Panel Paper:
Reframing the Financial Inclusion Debate: Why People Choose Alternative Financial Services over Banks
*Names in bold indicate Presenter
The purpose of this paper is to address the following question: Why, banks are the best way for people to manage their finances, do people increasingly choose to use ‘informal’ and ‘alternative’ financial services (AFS) instead of, or in addition to, mainstream financial institutions. Such understanding is critical because policy makers are convinced that banks are the best way for all people to meet their financial needs.
Policy makers and researchers tend to believe that the large and growing use of alternative financial services stems from a lack of financial literacy among AFS users. We argue that AFS users’ choices are often driven by logic and experience.
The primary methodology for this paper is embedded ethnography. The author spent hundreds of hours embedded as a teller at RiteCheck, a check casher in the South Bronx, and as a teller and loan collector at Check Center in downtown Oakland, California. She also staffed the Predatory Loan Help Hotline, a service run by the Virginia Poverty Law Center for people experiencing trouble repaying their payday loans. After working at each of these businesses, both authors interviewed fifty customers at each store. For one month, Servon volunteered as a staffer on a hotline for people having difficulty repaying their payday loans. She conducted a range of interviews with experts on banking and alternative financial services, policy makers at the Consumer Finance Protection Bureau and the FDIC, relevant researchers, the head of a subprime credit bureau, and consumer advocates. Servon also attended local and national trade association meetings of check cashers and payday lenders, and conferences run by the Center for Financial Services Innovation. Finally, the paper relies on a deep literature and policy review that informs a discussion of trends underlying the dysfunctional financial services landscape.

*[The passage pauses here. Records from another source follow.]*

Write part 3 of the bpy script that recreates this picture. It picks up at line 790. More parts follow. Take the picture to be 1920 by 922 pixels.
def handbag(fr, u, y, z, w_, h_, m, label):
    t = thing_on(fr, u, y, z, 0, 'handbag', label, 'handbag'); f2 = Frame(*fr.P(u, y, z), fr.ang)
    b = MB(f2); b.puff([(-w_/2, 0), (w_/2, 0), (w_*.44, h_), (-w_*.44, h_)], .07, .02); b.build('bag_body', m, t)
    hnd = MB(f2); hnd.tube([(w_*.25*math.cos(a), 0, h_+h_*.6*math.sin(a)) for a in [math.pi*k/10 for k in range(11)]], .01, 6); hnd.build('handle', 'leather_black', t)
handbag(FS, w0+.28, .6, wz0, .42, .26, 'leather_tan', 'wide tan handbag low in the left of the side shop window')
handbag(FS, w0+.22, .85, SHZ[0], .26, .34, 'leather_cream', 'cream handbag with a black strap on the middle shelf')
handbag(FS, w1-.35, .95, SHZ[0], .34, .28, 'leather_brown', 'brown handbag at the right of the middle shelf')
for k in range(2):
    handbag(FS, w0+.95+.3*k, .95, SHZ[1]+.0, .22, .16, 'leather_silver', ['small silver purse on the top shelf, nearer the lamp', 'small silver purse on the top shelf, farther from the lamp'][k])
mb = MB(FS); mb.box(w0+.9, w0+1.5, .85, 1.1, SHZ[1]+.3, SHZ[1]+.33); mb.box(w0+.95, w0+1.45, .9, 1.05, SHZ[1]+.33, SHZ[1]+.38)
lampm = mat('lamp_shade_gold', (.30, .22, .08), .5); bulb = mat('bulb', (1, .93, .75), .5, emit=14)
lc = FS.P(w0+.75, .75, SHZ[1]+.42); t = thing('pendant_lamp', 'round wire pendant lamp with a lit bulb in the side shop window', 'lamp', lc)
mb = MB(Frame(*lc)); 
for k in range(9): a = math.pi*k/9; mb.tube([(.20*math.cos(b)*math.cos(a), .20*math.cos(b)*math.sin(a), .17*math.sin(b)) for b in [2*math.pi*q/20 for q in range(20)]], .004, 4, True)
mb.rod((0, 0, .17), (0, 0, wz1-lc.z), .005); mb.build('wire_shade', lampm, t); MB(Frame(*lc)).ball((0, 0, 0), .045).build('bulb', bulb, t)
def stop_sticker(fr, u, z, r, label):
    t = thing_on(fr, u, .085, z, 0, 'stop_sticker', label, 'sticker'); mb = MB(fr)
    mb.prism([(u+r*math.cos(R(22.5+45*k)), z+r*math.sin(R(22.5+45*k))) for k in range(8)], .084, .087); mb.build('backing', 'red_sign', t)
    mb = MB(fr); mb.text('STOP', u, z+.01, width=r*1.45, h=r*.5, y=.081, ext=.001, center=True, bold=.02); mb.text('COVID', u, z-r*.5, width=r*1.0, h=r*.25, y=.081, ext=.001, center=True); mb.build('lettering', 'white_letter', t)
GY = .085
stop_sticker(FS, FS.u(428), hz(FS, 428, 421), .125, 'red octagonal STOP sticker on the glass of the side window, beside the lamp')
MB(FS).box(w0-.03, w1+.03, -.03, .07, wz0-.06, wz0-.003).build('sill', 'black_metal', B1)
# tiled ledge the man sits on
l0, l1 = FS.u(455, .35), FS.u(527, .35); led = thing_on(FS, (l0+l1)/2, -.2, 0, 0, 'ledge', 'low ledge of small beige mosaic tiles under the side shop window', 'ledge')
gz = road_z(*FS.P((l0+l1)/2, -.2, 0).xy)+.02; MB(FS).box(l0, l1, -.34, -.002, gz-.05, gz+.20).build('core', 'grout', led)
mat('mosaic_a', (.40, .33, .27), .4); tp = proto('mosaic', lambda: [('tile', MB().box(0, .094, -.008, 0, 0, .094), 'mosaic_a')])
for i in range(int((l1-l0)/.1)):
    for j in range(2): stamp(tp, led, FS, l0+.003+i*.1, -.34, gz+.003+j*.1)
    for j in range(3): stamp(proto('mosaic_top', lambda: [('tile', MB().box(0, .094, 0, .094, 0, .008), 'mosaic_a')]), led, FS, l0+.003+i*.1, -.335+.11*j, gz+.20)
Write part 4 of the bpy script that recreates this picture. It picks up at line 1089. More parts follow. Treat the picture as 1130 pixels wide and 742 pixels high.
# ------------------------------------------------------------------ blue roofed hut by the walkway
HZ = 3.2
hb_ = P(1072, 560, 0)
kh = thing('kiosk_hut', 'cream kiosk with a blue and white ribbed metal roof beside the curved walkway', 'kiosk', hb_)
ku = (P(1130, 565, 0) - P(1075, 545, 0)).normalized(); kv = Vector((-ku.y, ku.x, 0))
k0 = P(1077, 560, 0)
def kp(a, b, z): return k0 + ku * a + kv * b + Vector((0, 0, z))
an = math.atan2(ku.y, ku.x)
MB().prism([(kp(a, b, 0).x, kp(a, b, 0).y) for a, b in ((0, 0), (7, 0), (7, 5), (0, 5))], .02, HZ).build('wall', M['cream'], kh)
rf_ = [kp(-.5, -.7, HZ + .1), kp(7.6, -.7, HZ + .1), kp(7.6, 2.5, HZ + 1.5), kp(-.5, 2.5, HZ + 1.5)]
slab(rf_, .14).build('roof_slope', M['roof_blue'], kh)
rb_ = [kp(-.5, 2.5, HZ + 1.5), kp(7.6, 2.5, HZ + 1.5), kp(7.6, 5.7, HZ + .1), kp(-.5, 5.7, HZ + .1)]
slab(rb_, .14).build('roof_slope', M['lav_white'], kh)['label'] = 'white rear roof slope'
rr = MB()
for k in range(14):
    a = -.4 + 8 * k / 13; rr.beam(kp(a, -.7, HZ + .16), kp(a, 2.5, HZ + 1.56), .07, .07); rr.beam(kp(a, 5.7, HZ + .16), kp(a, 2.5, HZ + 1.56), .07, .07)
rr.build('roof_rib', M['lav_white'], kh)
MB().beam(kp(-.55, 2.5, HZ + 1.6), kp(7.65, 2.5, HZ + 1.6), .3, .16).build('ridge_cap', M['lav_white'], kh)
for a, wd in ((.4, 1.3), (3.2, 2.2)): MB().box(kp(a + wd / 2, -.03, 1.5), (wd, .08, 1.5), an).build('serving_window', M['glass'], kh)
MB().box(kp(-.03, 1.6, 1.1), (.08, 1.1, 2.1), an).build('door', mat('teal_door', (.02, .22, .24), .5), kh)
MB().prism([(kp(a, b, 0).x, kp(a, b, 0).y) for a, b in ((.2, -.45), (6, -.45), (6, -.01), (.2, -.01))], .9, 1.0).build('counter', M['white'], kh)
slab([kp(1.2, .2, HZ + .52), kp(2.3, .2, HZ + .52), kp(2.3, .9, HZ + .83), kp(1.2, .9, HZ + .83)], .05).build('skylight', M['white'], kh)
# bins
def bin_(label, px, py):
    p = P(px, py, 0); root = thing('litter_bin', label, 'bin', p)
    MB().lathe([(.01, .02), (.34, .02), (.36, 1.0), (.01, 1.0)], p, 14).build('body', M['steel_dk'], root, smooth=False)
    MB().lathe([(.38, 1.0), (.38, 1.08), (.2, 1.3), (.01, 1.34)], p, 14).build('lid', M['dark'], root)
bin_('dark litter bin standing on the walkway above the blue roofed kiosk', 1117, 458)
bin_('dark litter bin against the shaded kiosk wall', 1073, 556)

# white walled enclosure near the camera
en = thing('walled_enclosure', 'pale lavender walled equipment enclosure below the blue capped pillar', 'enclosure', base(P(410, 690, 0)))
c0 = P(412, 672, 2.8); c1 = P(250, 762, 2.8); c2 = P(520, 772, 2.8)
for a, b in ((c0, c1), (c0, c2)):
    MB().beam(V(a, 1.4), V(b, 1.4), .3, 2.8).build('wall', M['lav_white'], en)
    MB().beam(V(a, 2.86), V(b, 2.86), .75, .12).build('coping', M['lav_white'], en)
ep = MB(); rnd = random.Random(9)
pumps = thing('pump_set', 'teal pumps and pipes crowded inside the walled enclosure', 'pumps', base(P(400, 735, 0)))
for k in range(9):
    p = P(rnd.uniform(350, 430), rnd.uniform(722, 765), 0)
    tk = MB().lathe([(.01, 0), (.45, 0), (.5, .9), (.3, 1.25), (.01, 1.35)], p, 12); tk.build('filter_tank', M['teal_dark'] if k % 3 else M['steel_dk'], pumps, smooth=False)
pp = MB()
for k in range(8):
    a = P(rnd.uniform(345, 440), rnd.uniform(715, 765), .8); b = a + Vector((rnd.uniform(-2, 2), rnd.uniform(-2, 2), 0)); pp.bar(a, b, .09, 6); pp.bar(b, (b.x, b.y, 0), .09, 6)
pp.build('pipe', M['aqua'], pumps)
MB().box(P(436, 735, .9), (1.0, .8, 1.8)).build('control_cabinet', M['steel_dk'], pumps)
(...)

Although research and the media tend to depict AFS providers as predatory and abusive, we find that people use AFS for three primary reasons: cost, transparency, and trust. This work has important implications for policy. We also argue that the dichotomous “inclusion/exclusion” and “banked/unbanked” frames are not useful, as they fail to reflect the complexity of the consumer financial services industry and the way people use it. Policy, we argue, must begin from a more fine-grained understanding of how and why people use alternative and informal financial services.